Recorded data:
──────

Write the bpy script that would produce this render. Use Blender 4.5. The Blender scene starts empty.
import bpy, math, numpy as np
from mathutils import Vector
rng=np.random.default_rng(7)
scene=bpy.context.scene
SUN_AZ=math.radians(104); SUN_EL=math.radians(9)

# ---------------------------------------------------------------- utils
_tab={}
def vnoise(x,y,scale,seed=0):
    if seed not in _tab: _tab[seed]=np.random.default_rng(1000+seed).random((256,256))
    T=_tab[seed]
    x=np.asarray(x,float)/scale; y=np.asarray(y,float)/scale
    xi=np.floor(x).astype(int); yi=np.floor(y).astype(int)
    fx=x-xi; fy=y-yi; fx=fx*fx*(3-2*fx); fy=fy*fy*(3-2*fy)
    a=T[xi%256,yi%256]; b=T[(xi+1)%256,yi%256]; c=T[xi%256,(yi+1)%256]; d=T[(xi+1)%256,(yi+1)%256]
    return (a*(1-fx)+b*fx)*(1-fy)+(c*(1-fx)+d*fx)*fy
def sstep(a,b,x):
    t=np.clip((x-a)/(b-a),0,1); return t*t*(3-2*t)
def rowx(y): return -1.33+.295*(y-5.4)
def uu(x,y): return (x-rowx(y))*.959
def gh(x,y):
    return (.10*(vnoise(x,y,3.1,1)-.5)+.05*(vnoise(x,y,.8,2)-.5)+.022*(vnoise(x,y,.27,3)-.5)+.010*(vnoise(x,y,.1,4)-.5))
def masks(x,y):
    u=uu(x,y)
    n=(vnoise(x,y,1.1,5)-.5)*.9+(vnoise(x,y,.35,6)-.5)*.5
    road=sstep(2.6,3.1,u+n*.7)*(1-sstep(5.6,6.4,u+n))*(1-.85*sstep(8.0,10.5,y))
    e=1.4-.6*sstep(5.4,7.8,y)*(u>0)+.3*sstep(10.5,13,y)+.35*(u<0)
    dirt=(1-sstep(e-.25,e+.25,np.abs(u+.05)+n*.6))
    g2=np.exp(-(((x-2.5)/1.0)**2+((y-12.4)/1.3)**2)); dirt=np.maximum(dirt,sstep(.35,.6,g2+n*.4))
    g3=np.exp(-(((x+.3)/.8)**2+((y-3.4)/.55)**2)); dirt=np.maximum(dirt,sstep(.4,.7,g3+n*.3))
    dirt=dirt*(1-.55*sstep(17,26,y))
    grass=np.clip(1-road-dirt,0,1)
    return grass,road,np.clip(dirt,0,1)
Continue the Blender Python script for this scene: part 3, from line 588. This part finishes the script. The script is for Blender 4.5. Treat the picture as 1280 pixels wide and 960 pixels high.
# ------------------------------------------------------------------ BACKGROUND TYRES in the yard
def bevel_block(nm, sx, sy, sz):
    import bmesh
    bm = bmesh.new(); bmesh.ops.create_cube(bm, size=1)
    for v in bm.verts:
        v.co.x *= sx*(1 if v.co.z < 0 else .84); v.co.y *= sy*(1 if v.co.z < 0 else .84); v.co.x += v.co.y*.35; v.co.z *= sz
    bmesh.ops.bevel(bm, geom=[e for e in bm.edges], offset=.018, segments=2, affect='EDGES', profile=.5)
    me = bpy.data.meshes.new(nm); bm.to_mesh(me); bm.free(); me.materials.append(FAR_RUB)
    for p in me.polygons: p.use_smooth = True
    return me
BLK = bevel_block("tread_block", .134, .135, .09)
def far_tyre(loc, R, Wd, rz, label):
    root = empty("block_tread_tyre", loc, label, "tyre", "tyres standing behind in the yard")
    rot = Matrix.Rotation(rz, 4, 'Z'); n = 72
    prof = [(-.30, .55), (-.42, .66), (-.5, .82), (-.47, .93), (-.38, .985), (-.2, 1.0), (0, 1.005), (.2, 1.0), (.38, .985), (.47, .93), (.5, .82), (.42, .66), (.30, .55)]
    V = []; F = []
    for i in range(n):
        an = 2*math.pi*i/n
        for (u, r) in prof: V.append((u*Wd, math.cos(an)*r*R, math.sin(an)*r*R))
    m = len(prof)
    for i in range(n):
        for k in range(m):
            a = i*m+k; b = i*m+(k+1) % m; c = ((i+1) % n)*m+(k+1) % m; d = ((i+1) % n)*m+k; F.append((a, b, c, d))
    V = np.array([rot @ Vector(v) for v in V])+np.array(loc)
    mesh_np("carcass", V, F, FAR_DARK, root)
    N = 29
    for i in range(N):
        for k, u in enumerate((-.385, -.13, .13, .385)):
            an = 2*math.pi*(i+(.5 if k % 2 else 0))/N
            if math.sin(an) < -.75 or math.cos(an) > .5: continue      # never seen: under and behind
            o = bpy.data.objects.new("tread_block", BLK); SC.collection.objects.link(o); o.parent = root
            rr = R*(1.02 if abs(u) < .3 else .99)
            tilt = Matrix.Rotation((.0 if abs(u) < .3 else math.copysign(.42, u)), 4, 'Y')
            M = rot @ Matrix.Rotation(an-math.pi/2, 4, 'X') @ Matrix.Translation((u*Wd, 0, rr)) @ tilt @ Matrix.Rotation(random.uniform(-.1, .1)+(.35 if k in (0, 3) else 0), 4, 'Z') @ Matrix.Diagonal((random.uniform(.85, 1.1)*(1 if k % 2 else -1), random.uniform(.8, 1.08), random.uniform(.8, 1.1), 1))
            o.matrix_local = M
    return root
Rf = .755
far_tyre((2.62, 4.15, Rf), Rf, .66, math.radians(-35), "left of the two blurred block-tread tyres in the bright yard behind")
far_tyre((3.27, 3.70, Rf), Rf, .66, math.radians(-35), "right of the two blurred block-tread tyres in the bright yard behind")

──────

(Short task):
Transcribe every entry exactly.

(Output of the exercise):
Write the bpy script that would produce this render. Use Blender 4.5. The Blender scene starts empty.
import bpy, math, numpy as np
from mathutils import Vector
rng=np.random.default_rng(7)
scene=bpy.context.scene
SUN_AZ=math.radians(104); SUN_EL=math.radians(9)

# ---------------------------------------------------------------- utils
_tab={}
def vnoise(x,y,scale,seed=0):
    if seed not in _tab: _tab[seed]=np.random.default_rng(1000+seed).random((256,256))
    T=_tab[seed]
    x=np.asarray(x,float)/scale; y=np.asarray(y,float)/scale
    xi=np.floor(x).astype(int); yi=np.floor(y).astype(int)
    fx=x-xi; fy=y-yi; fx=fx*fx*(3-2*fx); fy=fy*fy*(3-2*fy)
    a=T[xi%256,yi%256]; b=T[(xi+1)%256,yi%256]; c=T[xi%256,(yi+1)%256]; d=T[(xi+1)%256,(yi+1)%256]
    return (a*(1-fx)+b*fx)*(1-fy)+(c*(1-fx)+d*fx)*fy
def sstep(a,b,x):
    t=np.clip((x-a)/(b-a),0,1); return t*t*(3-2*t)
def rowx(y): return -1.33+.295*(y-5.4)
def uu(x,y): return (x-rowx(y))*.959
def gh(x,y):
    return (.10*(vnoise(x,y,3.1,1)-.5)+.05*(vnoise(x,y,.8,2)-.5)+.022*(vnoise(x,y,.27,3)-.5)+.010*(vnoise(x,y,.1,4)-.5))
def masks(x,y):
    u=uu(x,y)
    n=(vnoise(x,y,1.1,5)-.5)*.9+(vnoise(x,y,.35,6)-.5)*.5
    road=sstep(2.6,3.1,u+n*.7)*(1-sstep(5.6,6.4,u+n))*(1-.85*sstep(8.0,10.5,y))
    e=1.4-.6*sstep(5.4,7.8,y)*(u>0)+.3*sstep(10.5,13,y)+.35*(u<0)
    dirt=(1-sstep(e-.25,e+.25,np.abs(u+.05)+n*.6))
    g2=np.exp(-(((x-2.5)/1.0)**2+((y-12.4)/1.3)**2)); dirt=np.maximum(dirt,sstep(.35,.6,g2+n*.4))
    g3=np.exp(-(((x+.3)/.8)**2+((y-3.4)/.55)**2)); dirt=np.maximum(dirt,sstep(.4,.7,g3+n*.3))
    dirt=dirt*(1-.55*sstep(17,26,y))
    grass=np.clip(1-road-dirt,0,1)
    return grass,road,np.clip(dirt,0,1)
Continue the Blender Python script for this scene: part 3, from line 588. This part finishes the script. The script is for Blender 4.5. Treat the picture as 1280 pixels wide and 960 pixels high.
# ------------------------------------------------------------------ BACKGROUND TYRES in the yard
def bevel_block(nm, sx, sy, sz):
    import bmesh
    bm = bmesh.new(); bmesh.ops.create_cube(bm, size=1)
    for v in bm.verts:
        v.co.x *= sx*(1 if v.co.z < 0 else .84); v.co.y *= sy*(1 if v.co.z < 0 else .84); v.co.x += v.co.y*.35; v.co.z *= sz
    bmesh.ops.bevel(bm, geom=[e for e in bm.edges], offset=.018, segments=2, affect='EDGES', profile=.5)
    me = bpy.data.meshes.new(nm); bm.to_mesh(me); bm.free(); me.materials.append(FAR_RUB)
    for p in me.polygons: p.use_smooth = True
    return me
BLK = bevel_block("tread_block", .134, .135, .09)
def far_tyre(loc, R, Wd, rz, label):
    root = empty("block_tread_tyre", loc, label, "tyre", "tyres standing behind in the yard")
    rot = Matrix.Rotation(rz, 4, 'Z'); n = 72
    prof = [(-.30, .55), (-.42, .66), (-.5, .82), (-.47, .93), (-.38, .985), (-.2, 1.0), (0, 1.005), (.2, 1.0), (.38, .985), (.47, .93), (.5, .82), (.42, .66), (.30, .55)]
    V = []; F = []
    for i in range(n):
        an = 2*math.pi*i/n
        for (u, r) in prof: V.append((u*Wd, math.cos(an)*r*R, math.sin(an)*r*R))
    m = len(prof)
    for i in range(n):
        for k in range(m):
            a = i*m+k; b = i*m+(k+1) % m; c = ((i+1) % n)*m+(k+1) % m; d = ((i+1) % n)*m+k; F.append((a, b, c, d))
    V = np.array([rot @ Vector(v) for v in V])+np.array(loc)
    mesh_np("carcass", V, F, FAR_DARK, root)
    N = 29
    for i in range(N):
        for k, u in enumerate((-.385, -.13, .13, .385)):
            an = 2*math.pi*(i+(.5 if k % 2 else 0))/N
            if math.sin(an) < -.75 or math.cos(an) > .5: continue      # never seen: under and behind
            o = bpy.data.objects.new("tread_block", BLK); SC.collection.objects.link(o); o.parent = root
            rr = R*(1.02 if abs(u) < .3 else .99)
            tilt = Matrix.Rotation((.0 if abs(u) < .3 else math.copysign(.42, u)), 4, 'Y')
            M = rot @ Matrix.Rotation(an-math.pi/2, 4, 'X') @ Matrix.Translation((u*Wd, 0, rr)) @ tilt @ Matrix.Rotation(random.uniform(-.1, .1)+(.35 if k in (0, 3) else 0), 4, 'Z') @ Matrix.Diagonal((random.uniform(.85, 1.1)*(1 if k % 2 else -1), random.uniform(.8, 1.08), random.uniform(.8, 1.1), 1))
            o.matrix_local = M
    return root
Rf = .755
far_tyre((2.62, 4.15, Rf), Rf, .66, math.radians(-35), "left of the two blurred block-tread tyres in the bright yard behind")
far_tyre((3.27, 3.70, Rf), Rf, .66, math.radians(-35), "right of the two blurred block-tread tyres in the bright yard behind")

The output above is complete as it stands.